This Dead Exoplanet Core Could Be a Preview of Earth’s Future

This Dead Exoplanet Core Could Be a Preview of Earth’s Future

Earth is currently enjoying the best eons of the sun’s life, but that friendly yellow globe in the sky won’t last forever. No matter what we do, the sun will one day destroy the world, leaving a fractured planetary corpse orbiting a dead star. Astronomers have spotted a distant star system that could offer a preview of Earth’s future. It’s a white dwarf star with a destroyed planetary core spinning around it.

Stars like our sun have life spans measured in the billions of years. At 4.6 billion years old, the sun is a middle-aged star. It hasn’t changed dramatically in about 4 billion years and will remain in its current state for another 4-5 billion years. However, energy output will increase over time, and in a billion years could make Earth inhospitable to humans. The real show starts in about five billion years when the sun exhausts its hydrogen fuel and expands into a red giant. This will destroy Earth, but maybe not in the way we expected.

This happened to the star known as SDSS J122859.93+104032.9 in the distant past. This system sits 410 light years away. This object is a white dwarf, an ultra-dense stellar core of “electron-degenerate matter” that remains after the outer layers of the star are blasted into space. Without normal electron orbital around atoms, gravity can squeeze the material in a white dwarf like J122859 down until it’s the size of Earth with 70 percent of the sun’s mass.

Earth, as seen propr to its eventual destruction.
Earth, as seen propr to its eventual destruction.
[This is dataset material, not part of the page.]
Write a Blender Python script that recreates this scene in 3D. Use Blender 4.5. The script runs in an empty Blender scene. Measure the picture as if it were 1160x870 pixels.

Astronomers studied this star system using the 34.1-foot (10.4 meters) Gran Telescopio Canarias (GTC) in the Canary Islands. The team determined that the planetary core is about 370 miles (600 km) wide with a density of at least 7.7 grams per cubic centimeter. Any lower and it would have been torn apart by the star’s gravity as it orbits very close — just 123 minutes per revolution. Its properties are similar to the Earth’s iron core, which is why the team believes it’s the husk of an ancient shattered planet. It suggests dying stars might not completely annihilate their planets but break them into pieces leaving only the dense cores.

The team used a spectroscopic technique to detect the planetary core around J122859, which isn’t as accurate as the transit method employed by Kepler. It works on more objects, though. There are six other known white dwarf systems that might have detectable planetary cores.